Unfortunately, though, their leaders not only continue to focus on the 3 percent they didn't get, they also seem to assume that anyone who disagrees with their positions is, as the NJ Environmental Federation said of the majority of the Highlands Council, "more concerned about parochial, special and their own re-election interests than they are the public's interest." Apparently, none of us can possibly be as publicly-spirited as they are unless we agree with their every position.
I am an environmentalist. I believe that strong government action at the state and national level is necessary to assure that air and water quality improves, that natural resources are protected and that we move toward land use decision-making that protects open space and dramatically reduces energy usage and traffic congestion while helping people of all incomes to have good homes and good jobs.
And as an environmentalist, I believe that the Regional Master Plan approved by the Highlands Council, while far from perfect, provides a very strong framework for protecting the Highlands.
John Weingart is chairman of the New Jersey Highlands Council and associate director of the Eagleton Institute of Politics at Rutgers.
Sorry - that annonymous post was mine.
David - two observations on your post:
1) the Council misconstrued its legislative mandate and role. The COuncil is not a legislative body that makes policy. They all had their local government hats on. This led to fundamental mistakes as to mission and client et al. Equally, this ld to deep confusion about the idea of "balance". The Highalnds Act is NOT a balacning statue like the MLUL and state planning Act are. The HL Act clrearly elecvates prese4rvation adn water resource protection above development interests. In fact, envrionmetnal conditons contrain any development.
2) You frame this as a choice between a flawed plan and no plan. That is a false choice - we are not in an either/or situation. The Gov. can veto the plan that was adopted with specific directions to the Council to remedy flaws via the amendments that were rejected, plus a few additional issues from DEP Commissioner Jackson. Also, the Plan must anticiapte and backstop againt an adverse court decsion in the Farm Bureau litigation of the DEP septic density standards (88 acre/25 acres zones).

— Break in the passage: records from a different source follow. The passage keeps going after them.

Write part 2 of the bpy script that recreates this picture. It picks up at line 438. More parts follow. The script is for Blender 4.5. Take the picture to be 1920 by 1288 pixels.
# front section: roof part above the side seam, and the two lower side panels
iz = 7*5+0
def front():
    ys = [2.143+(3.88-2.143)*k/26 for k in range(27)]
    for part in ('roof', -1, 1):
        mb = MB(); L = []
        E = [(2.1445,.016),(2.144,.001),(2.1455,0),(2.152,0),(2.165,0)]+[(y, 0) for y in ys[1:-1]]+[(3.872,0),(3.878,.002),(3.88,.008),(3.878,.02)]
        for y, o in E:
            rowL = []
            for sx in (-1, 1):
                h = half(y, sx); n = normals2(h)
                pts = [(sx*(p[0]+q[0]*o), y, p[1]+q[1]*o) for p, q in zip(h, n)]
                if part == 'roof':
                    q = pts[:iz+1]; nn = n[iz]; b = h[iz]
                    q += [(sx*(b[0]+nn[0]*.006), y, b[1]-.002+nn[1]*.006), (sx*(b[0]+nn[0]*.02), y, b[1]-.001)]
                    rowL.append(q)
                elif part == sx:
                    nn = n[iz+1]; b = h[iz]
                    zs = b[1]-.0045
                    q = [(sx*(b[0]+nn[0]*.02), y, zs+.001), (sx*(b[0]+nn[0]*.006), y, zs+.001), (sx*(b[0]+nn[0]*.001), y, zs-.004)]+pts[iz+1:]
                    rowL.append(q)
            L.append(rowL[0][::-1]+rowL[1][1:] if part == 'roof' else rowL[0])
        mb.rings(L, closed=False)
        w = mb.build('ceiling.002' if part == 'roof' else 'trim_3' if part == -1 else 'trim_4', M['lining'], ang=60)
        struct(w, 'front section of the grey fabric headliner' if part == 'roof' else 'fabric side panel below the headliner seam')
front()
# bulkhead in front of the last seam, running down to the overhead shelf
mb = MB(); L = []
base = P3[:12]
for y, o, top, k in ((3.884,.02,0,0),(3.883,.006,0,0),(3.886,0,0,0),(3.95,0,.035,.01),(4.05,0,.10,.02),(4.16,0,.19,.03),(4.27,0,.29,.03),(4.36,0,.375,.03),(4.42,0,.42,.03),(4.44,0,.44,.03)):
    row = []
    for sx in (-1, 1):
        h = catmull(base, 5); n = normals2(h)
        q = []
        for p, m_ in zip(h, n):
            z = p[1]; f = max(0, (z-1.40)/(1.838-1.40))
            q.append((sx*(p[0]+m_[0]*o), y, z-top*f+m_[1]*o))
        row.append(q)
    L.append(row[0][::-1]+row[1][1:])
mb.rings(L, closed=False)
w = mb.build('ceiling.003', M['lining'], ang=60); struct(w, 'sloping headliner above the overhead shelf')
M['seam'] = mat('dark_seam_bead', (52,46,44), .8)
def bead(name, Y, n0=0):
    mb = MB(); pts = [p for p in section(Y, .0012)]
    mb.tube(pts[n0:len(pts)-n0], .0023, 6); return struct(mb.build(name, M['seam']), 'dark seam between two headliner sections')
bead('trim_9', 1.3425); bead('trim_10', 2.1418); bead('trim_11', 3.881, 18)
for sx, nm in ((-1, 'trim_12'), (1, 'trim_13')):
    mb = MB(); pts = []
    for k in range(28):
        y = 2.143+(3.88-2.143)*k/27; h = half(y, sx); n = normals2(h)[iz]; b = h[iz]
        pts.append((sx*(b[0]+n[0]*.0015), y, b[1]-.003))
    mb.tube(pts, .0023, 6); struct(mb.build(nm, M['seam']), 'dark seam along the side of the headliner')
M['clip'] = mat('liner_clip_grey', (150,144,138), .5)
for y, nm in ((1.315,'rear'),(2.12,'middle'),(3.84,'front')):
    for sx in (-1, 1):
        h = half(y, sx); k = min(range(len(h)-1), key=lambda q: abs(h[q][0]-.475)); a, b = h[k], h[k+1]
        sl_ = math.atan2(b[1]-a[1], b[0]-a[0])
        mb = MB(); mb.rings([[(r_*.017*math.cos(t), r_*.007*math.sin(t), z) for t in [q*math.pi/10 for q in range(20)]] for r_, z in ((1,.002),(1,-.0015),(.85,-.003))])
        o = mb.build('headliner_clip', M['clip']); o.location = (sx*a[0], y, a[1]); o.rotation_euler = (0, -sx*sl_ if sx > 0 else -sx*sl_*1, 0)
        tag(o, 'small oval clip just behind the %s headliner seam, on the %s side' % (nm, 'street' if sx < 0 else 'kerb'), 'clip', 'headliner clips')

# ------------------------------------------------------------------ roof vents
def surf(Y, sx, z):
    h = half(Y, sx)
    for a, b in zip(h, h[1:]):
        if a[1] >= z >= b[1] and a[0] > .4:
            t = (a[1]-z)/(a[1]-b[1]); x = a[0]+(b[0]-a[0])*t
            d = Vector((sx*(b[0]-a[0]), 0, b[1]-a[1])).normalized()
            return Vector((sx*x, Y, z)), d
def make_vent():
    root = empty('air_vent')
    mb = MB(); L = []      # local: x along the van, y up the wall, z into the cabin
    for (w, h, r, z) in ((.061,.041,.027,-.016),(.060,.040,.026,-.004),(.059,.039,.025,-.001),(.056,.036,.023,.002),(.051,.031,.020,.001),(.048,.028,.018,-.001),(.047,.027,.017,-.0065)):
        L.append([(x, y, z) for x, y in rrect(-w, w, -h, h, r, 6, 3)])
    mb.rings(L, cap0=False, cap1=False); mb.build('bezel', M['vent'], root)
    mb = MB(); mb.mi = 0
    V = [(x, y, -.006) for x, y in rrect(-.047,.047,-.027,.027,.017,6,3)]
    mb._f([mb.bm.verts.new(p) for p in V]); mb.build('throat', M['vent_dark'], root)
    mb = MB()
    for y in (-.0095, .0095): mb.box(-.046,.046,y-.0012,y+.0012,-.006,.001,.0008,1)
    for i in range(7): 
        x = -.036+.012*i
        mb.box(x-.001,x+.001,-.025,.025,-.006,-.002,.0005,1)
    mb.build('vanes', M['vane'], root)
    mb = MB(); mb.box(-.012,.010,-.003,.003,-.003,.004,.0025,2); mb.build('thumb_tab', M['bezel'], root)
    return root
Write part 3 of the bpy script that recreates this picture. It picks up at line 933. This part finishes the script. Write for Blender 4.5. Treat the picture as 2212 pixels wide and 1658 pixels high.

If those standards are rejected by the courts, the RMP is DOA
Wolfe
For your readers, from today's Star Ledger. Written by a member of the Highlands Council:
http://www.nj.com/opinion/ledger/forums/index.ssf?/base/news-2/1218083857130230.xml&coll=1
Turned to mush
Thursday, August 07, 2008
The beauty of the Highlands plan is that it was developed based on a policy of analyzing what's needed for water resources and developing a plan to responsibly safeguard, restore and use what we have.
But then the data showed most of the Highlands was already built out beyond sustainability. There was little room for development. A fatal assumption took hold -- that to win over towns to the plan, compromises were needed. The science-based policies unraveled.
The 10 amendments council members offered would have allowed us to remain true to our vision of a plan firmly embedded in what the science required -- stopping growth where there isn't enough water and no longer paving over streamsides, polluting groundwater and streams or allowing politics to define where development can go. These concepts have been hopelessly loopholed to mush.
Chairman John Weingart asks why a pitched battle? It's not that environmental groups are too powerful, as he claims, or "petulant." It's that we have already lost far more than we can ever know, and providing water for half the people of New Jersey requires firecely fighting for all that's left.
-- Tracy Carluccio, East Amwell Township
The writer is a Highlands Council member.